Within the records below, reproduce without change the lines from the line that has "Write a Blender" through the line that has "import numpy as np", and only those.
━━━
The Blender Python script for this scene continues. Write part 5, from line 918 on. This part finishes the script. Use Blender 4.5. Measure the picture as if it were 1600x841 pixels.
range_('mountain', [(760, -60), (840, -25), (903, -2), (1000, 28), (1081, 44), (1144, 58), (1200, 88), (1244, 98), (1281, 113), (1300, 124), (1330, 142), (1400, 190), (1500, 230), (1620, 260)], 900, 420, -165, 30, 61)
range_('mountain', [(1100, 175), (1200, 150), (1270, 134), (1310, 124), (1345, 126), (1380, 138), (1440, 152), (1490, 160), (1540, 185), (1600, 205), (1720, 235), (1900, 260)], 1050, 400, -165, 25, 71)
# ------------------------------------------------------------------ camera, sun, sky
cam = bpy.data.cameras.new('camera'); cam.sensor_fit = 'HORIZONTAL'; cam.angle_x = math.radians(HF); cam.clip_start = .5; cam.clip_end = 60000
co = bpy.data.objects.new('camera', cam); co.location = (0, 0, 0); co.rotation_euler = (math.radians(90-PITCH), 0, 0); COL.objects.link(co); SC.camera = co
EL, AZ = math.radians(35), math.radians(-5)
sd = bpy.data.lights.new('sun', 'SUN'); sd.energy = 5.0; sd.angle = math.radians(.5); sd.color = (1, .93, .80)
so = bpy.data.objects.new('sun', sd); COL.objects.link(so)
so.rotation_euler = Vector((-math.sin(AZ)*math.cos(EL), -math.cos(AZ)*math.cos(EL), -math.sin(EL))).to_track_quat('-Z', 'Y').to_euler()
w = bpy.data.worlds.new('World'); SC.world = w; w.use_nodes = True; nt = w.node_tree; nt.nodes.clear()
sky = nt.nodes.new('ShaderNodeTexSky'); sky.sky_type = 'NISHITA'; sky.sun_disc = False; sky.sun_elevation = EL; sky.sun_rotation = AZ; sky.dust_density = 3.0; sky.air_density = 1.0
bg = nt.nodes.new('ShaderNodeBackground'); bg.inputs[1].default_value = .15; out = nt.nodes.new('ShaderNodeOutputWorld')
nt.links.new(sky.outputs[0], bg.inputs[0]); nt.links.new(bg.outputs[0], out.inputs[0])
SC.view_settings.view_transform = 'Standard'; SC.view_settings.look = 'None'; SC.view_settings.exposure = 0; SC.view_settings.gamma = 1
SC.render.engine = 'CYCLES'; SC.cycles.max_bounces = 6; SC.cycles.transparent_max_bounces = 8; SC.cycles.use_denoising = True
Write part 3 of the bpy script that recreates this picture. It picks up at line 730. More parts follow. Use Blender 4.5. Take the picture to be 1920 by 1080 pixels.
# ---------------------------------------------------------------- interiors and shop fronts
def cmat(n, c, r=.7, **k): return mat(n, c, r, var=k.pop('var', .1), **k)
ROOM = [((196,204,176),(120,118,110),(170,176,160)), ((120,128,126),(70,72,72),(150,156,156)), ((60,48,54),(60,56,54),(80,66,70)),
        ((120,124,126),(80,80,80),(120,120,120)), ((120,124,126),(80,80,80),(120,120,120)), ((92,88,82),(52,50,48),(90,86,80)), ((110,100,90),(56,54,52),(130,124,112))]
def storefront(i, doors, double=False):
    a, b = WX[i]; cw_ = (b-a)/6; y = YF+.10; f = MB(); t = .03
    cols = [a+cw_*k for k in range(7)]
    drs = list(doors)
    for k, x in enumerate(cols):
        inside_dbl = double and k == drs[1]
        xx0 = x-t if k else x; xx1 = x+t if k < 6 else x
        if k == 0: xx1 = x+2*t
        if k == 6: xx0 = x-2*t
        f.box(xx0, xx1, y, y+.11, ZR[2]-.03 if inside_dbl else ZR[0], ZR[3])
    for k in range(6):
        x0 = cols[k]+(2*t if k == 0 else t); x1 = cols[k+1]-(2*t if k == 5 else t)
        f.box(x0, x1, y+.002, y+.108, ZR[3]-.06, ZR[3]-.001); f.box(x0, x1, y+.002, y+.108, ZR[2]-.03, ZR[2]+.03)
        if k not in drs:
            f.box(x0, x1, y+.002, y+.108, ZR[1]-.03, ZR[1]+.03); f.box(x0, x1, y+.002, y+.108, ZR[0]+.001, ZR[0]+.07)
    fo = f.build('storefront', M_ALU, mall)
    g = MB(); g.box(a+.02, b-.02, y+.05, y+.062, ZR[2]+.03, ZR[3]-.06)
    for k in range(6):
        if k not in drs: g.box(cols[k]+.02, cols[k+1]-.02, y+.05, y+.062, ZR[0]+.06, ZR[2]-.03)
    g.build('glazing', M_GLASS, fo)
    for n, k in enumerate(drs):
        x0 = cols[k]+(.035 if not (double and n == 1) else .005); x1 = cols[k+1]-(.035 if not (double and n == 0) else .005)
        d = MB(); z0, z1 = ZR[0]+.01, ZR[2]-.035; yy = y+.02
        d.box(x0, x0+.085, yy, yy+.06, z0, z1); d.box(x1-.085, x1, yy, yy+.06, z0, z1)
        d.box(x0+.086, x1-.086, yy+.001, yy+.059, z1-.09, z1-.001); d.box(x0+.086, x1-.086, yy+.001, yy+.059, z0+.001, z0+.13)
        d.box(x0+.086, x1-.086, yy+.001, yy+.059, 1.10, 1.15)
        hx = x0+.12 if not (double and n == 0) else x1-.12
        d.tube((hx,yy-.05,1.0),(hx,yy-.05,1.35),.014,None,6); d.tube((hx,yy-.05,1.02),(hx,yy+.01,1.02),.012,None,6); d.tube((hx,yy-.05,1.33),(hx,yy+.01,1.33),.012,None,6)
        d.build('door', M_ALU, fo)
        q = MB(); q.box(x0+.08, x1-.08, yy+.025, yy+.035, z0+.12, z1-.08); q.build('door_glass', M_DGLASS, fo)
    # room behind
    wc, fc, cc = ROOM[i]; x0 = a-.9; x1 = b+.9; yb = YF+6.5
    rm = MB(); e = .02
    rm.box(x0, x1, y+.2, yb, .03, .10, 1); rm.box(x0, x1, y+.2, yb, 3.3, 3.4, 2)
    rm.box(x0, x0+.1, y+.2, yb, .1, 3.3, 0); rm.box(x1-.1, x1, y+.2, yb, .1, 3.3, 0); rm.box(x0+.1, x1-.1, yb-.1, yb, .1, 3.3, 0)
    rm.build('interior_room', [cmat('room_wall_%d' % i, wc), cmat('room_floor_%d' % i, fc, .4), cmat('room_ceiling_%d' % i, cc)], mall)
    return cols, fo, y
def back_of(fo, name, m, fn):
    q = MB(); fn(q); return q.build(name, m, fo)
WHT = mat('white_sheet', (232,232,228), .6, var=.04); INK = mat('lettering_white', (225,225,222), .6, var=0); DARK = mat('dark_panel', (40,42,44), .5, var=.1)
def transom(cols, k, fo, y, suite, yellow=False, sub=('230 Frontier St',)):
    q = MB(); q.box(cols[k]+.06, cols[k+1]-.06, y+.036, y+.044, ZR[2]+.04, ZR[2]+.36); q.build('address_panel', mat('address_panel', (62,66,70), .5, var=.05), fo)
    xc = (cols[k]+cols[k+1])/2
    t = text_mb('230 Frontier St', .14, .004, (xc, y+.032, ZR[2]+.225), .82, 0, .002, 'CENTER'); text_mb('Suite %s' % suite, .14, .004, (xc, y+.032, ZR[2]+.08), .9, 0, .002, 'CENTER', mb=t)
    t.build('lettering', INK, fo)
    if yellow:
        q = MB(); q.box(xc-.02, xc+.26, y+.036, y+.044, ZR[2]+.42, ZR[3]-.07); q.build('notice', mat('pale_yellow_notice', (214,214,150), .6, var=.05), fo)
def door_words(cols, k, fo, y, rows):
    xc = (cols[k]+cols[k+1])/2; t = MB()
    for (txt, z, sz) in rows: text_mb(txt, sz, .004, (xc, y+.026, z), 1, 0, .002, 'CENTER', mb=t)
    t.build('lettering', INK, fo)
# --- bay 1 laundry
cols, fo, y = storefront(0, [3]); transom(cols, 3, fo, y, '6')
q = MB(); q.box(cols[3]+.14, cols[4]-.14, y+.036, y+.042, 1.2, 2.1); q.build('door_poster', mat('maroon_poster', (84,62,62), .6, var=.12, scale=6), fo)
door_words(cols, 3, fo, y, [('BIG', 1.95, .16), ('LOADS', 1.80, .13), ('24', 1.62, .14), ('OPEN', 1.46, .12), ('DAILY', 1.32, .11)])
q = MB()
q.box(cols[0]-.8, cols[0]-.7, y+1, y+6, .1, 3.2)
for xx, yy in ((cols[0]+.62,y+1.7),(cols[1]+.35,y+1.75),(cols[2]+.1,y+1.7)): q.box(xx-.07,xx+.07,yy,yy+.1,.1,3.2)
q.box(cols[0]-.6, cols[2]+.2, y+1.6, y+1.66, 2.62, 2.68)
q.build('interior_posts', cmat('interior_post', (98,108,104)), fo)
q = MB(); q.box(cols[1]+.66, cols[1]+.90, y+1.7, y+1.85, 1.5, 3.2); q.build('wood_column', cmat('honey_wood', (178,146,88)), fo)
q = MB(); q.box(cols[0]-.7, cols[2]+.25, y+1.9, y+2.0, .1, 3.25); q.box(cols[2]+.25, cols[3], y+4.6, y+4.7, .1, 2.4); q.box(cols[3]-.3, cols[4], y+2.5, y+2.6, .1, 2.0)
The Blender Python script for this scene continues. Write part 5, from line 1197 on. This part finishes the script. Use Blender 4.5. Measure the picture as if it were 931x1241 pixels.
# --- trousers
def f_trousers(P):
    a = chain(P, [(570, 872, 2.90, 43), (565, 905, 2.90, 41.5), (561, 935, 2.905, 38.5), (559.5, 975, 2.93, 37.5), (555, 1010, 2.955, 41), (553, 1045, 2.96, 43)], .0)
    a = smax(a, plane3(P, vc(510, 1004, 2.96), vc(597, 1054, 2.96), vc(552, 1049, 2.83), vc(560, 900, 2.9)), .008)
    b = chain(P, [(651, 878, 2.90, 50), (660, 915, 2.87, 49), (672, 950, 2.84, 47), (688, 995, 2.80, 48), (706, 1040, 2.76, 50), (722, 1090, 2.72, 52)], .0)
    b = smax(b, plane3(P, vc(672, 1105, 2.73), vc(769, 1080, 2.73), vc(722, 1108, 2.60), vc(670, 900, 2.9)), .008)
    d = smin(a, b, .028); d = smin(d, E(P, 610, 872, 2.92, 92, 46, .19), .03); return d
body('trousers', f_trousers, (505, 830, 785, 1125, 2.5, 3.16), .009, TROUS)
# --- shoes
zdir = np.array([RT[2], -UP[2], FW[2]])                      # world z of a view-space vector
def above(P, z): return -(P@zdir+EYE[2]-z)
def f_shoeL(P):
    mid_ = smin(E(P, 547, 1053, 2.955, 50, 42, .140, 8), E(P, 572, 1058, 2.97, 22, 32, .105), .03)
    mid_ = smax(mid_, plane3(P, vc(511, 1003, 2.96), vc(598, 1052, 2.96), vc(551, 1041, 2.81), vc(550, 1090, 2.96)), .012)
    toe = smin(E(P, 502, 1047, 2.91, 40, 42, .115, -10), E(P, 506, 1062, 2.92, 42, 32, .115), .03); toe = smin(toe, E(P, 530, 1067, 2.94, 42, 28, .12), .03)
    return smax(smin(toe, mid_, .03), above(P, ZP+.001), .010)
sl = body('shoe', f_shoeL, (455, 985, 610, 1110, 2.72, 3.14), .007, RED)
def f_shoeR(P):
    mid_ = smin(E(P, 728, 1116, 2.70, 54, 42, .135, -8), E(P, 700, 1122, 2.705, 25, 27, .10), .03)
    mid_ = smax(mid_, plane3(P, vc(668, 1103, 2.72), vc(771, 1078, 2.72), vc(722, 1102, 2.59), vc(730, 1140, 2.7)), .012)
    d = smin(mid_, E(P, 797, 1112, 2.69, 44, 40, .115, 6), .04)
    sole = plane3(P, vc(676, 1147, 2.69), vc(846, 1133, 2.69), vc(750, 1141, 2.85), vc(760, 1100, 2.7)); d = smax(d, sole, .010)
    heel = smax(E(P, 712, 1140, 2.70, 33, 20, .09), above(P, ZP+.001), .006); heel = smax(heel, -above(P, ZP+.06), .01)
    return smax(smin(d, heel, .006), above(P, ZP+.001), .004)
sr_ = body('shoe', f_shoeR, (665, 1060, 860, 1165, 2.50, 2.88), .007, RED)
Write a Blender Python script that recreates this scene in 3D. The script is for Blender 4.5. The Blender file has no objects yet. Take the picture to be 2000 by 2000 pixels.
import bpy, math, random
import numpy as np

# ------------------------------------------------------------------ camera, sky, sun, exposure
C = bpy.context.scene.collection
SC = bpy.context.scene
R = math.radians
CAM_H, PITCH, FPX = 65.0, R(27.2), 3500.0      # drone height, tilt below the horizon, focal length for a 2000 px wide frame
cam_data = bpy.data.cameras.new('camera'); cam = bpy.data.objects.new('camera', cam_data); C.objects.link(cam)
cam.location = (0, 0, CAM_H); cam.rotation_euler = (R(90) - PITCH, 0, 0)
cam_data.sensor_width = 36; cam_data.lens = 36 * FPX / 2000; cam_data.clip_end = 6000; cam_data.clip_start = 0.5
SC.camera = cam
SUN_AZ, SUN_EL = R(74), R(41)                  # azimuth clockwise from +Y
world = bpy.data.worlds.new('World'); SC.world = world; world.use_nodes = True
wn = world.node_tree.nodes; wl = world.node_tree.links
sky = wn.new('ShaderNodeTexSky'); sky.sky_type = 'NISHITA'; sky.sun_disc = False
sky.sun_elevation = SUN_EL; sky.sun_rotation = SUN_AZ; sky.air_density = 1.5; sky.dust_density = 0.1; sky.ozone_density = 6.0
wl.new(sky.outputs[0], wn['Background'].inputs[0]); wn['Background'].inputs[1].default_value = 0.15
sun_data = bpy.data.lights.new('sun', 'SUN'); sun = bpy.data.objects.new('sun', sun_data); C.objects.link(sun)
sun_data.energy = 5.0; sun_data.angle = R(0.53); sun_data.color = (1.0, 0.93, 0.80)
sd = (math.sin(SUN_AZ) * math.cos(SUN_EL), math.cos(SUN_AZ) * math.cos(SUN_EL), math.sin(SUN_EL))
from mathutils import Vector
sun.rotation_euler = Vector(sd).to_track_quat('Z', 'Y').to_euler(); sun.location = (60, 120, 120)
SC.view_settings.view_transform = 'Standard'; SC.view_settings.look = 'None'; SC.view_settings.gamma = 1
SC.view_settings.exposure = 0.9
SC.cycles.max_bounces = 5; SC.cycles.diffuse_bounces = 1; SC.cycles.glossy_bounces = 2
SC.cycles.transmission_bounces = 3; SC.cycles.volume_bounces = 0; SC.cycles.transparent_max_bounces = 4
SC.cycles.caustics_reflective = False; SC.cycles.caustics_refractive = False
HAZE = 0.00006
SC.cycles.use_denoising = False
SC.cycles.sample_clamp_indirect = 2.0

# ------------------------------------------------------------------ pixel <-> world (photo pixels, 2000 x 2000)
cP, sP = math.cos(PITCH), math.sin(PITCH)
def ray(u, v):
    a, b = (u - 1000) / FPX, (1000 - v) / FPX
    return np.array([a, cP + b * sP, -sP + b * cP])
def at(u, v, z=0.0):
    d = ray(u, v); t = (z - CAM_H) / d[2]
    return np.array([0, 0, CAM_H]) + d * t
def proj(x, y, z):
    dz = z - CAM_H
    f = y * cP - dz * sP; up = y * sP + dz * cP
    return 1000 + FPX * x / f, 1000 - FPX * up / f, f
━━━
* **SOLVED PROBLEM**:
Write a Blender Python script that recreates this scene in 3D. The script is for Blender 4.5. The Blender file has no objects yet. Take the picture to be 2000 by 2000 pixels.
import bpy, math, random
import numpy as np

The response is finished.